Hidden Brook Press. A 32 page book of poetry and artwork,

Cover Art by Holly Briesmaster, Cover design by Richard M. Grove.

ISBN 1-894553-62-4 $12.95 per copy.

Reviewed by Katherine L. Gordon, author, editor, publisher, judge and reviewer.

On this grey April day, Allan and Holly Briesmaster’s book Pomona Summer brightened my mail-box like a square from a summer quilt. The shape is so appealing, a wild-flower burst on a pond-green background riots from the cover. Allan chose an intriguing approach that resembles a ramble through the park, unfolding in four long poems of many stanzas, covering his summer of sojourns in Pomona Mills Park from June until late August. His verses capture the compact imagery of haiku though they are more flexible in shape and line, and redolent with delicious summer immersion. Innovative language and exciting spacing technique add drama and enjoyment to the sights and sounds of singing summer: “deepgreen”, “In/out tricklery”, “constant-quavery”, “Cattails fatted on green juice of earth”. The rustle, breeze and beauty of summer are exquisitely caught, as is the life of the park. “Horned & armoured, stingered ones” dive through the verses, birds dip and slide, vivid in Allan’s words and his keen eye for movement and beauty.

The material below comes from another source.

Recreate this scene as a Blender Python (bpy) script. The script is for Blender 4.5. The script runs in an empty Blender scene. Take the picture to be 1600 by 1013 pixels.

Holly Briesmaster’s art is another dimension of this beautiful book. I am reminded of pyramid paintings where the essence of things most loved in life decorate the dark. Holly can freeze a duck amidst stylized pond plants so that you can absorb the icon of pond-dreaming, or she can convey the flurried movement of swallows feasting rapidly and gracefully as the day ends. These two gifted people can elaborate an image with a sameness of spirit, yet distinctive visioning. Holly’s pond-scape on Page 6 is a place where you might expect to find a water nymph among the reeds, a magic part of the park echoed in Allan’s words: “tint-of-bone,” “that one-third horned moon”, “brown-tip cattails, tall as I/ make alien shade”.

As “the light narrows” in the unfolding days we watch the charmed circle of summer close. Allan says “most fades ... past recall,/ while ‘art’ undarks one small candle.” They have taken us into the sanctuary of Pomona Park and brought the summer to a vibrant space in time. That small candle lights the spirit. The final accompanying picture fret-works into another season. You will use this antidote of warmth and light to un-calendar the harsh days of winter. Summer will be in your hand and heart each time you curl up with this bright symphony of summer where the park is cameoed and there is waiting: “thick mauve wine;/ clover beside vetch.”

Katherine L. Gordon

April, 2005

Pomona Summer by Allan Briesmaster with artwork by Holly Briesmaster; Hidden Book Press, Toronto. Flat-spined, full-color cover, 32 pages, ISBN:1-894553-62-4.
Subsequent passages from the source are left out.